Adam Curtis is a film-maker who has made his name by assembling disparate, incongruous, often dissonant, images, sounds and stories into palettes and pieces that lay claim to hidden realities and subterranean narratives that may or may not lie beneath the post-war, neo-liberal consensus. When his films are at their best, they bring together wildly divergent elements to illustrate the completely unexpected, in ways which may not otherwise have been directly approachable.
The use of music – surprising, cinematic, evocative, contrapuntal – has always been central to his work. He uses it to open up emotions, to manipulate mood and, in combination with often dizzying, disorienting film footage, to suggest what seem to be entirely new ways of seeing, hearing and interpreting the world.
And so, when he speaks haltingly, gushingly of an artist like Burial, as he did (see below) to Adam Buxton last year, it’s clear that he feels he has found a common spirit.
“I think Burial is the genius of our time… The most important Burial song to listen to, which will tell you everything about him, is Come Down to Us… Why it’s so incredible, because what Burial does is he takes what is essentially industrial noise – and songs – but fuses them together to create something that is epic and romantic, and sort of gives you a clue of the sort of thing that might be coming, culturally – which is a higher system, I think. And I think he’s there ahead of everyone. It’s so emotional; yet, at the same time, just noise. And, I don’t know, it’s just, I can’t – sorry, this is me being inarticulate – it’s just… wonderful… It takes you into another world.”
‘Come Down To Us’ is the third and final track of the ‘Rival Dealer’ EP. By the point of its release, Burial’s approach had shifted radically from his beginnings in rainswept garage and two-step, but which retained throughout a constant, imposing sense of the cinematic possibilities of urban existence, For Curtis to describe the music as ‘just noise’ is misleading. The EP’s 28 minutes bristles and sways with ambient atmospherics, underscored by vinyl crackles, metallic weapon clicks and the sub-sonic alien buzz of concrete. But the two counterpoints of the set, the 10 minute title track and the 13-minute ‘Come Down To Us’ are compelling pieces of music, first and foremost, not noise. ‘Rival Dealer’ bustles and sprints, stumbles and surges, a flurrying beat pulling the track through what feels like a hurried escape. ‘Come Down To Us’ is entirely different, a mesmeric, devotional head-nod, underscored by a heartbreakingly delicate melody and skated over by a yearning vocal. It’s intoxicating and incredibly affecting.
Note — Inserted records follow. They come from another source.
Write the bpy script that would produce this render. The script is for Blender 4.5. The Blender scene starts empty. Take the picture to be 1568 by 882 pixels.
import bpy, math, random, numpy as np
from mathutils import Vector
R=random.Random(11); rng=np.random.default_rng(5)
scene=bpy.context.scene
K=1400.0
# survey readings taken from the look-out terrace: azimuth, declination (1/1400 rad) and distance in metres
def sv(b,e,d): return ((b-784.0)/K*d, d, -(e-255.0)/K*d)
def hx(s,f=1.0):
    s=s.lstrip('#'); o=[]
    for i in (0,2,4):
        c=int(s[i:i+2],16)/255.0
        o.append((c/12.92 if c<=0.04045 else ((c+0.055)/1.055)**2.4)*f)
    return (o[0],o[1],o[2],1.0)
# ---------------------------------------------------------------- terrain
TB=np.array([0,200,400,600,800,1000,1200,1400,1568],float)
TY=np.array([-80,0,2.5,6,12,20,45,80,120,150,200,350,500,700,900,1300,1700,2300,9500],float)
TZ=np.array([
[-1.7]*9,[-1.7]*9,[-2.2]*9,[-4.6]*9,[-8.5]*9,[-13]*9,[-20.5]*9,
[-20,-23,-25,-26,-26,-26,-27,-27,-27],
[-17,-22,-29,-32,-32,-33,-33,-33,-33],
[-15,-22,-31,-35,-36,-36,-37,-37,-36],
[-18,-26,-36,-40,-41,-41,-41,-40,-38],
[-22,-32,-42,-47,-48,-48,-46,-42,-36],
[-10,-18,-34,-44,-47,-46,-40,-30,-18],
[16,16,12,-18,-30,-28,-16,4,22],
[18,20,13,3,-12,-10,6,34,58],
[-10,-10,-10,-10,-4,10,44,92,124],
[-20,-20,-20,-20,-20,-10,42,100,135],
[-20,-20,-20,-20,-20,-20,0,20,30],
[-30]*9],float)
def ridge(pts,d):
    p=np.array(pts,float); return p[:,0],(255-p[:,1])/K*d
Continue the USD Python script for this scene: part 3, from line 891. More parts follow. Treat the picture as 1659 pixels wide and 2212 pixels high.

The entire EP is spun through with spoken snatches dealing with identity and the closing sampled speech from transgender filmmaker Lana Wachowski throws everything that has preceded it into a breathtaking new light.
“It’s just… wonderful… It takes you to another world.” And put together with the EPs that have followed in the 4 years since Rival Dealer, it really does seem as if Burial may have found a new way forward, and got there ahead of everyone.